The lessons are clear: if you want to avoid surveillance, get rid of the cell phone, which has built-in GPS. No credit or bank cards, which can be traced. Change your hair and clothes and, if you’re really smart, change the way you walk. Assume your landline is bugged, and those of your friends. It’s best to have had the foresight to arrange for a fake ID and have a stash of cash on hand, just in case. As I read, I find myself taking mental notes.

For me, these books offer a vicarious experience of paranoia: a useful, practical paranoia that keeps one alive under extreme circumstances. Few of us here have life-or-death reasons for eluding the agents of the state, and indeed continue to use plastic, Facebook and Gmail, and talk about our business on open lines. I’m unhappy with the level of surveillance in everyday life, but I continue to stay wired. It’s easier, which seems like no excuse at all. And so we become complicit with our own surveillance. Why? Nothing appears to be at stake, and for most of us perhaps, nothing is. Does the government really care what kind of shoes we buy? Corporations do, and they also track Internet usage. This feels distasteful, but without real consequence, it seems. But with the increasingly blurred boundaries between corporate and political entities, it might be time to think again.

Nietzsche called the state “the coldest of all cold monsters” and it is the coldness of surveillance networks that is telling here. The detached, observing state doesn’t care about your individual subjectivity, about how you feel about your family and friends, or about your personal desires. It never has. Surveillance is an entity tasked with evaluating your actions with a jaded eye, and increasingly assessing your personal behaviours with reference to “national security,” or the state’s notion of the greater good, which may not be good for you. As for corporate tracking of your habits, well, economic health has come to be subsumed under the category of national security. Weren’t we told that shopping is patriotic?

As with the crazy people and their tinfoil, the popularity of narratives that focus on paranoia would seem to indicate a displaced recognition of something real, an externalized anxiety about the extent to which surveillance and policing of difference is what governments do, and increasingly what corporations do as well. The Cold War binary allowed this anxiety to be displaced onto the Other, but we can no longer fool ourselves. We’re under constant scrutiny, from surveillance cameras in public places to the monitoring of private correspondence and our entirely personal likes and dislikes.

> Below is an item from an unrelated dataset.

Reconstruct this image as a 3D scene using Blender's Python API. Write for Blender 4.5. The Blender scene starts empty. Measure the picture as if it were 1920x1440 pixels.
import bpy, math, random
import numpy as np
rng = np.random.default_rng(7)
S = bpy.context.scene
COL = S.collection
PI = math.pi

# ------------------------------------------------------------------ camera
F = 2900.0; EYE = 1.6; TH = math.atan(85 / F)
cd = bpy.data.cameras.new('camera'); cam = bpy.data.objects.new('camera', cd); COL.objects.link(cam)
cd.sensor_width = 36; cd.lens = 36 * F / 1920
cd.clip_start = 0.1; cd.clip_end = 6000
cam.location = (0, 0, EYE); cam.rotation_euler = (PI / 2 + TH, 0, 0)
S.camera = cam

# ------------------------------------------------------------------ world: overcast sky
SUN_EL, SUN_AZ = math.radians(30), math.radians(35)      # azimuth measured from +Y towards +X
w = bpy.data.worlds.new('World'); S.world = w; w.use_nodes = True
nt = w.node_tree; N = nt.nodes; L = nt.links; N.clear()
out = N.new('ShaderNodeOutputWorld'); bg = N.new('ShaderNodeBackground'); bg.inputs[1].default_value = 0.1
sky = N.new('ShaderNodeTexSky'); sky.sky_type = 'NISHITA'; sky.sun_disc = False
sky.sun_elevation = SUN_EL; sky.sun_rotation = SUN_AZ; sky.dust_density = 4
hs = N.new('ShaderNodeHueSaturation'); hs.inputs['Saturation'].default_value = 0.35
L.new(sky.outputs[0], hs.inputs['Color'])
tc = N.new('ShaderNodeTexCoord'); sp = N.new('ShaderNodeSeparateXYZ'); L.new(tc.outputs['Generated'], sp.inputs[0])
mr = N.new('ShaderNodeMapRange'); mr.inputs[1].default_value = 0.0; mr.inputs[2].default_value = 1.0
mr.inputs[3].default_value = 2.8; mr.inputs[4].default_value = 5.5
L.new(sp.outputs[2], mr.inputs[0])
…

It’s telling that the term “treason” was bandied about in the accusations against Manning and Snowden. This reveals the statist agenda both with respect to whistleblowers, and regarding the individual actions that are the object of NSA (and other) surveillance. Yes, governments spy on their allies; always have, always will. Now—thanks to Snowden—we’ve learned that the NSA is able to break Internet encryption and access our most personal information, which begs the question of just how many people are able to read this information. And so it seems that both my high school friend and the crazy people were right about the government spying on us. But the real question is where our complicity with these systems of surveillance comes from, and how easily most of us accept the collapsing of boundaries between our private lives and the societies in which we live. But behind the state lies the market, and if we allow ourselves to be transformed into creatures of corporate agendas, we’ll inevitably become more complacent about the methods used to track, and create, our most personal desires. And that may be a more serious issue than bureaucrats reading our e–mails.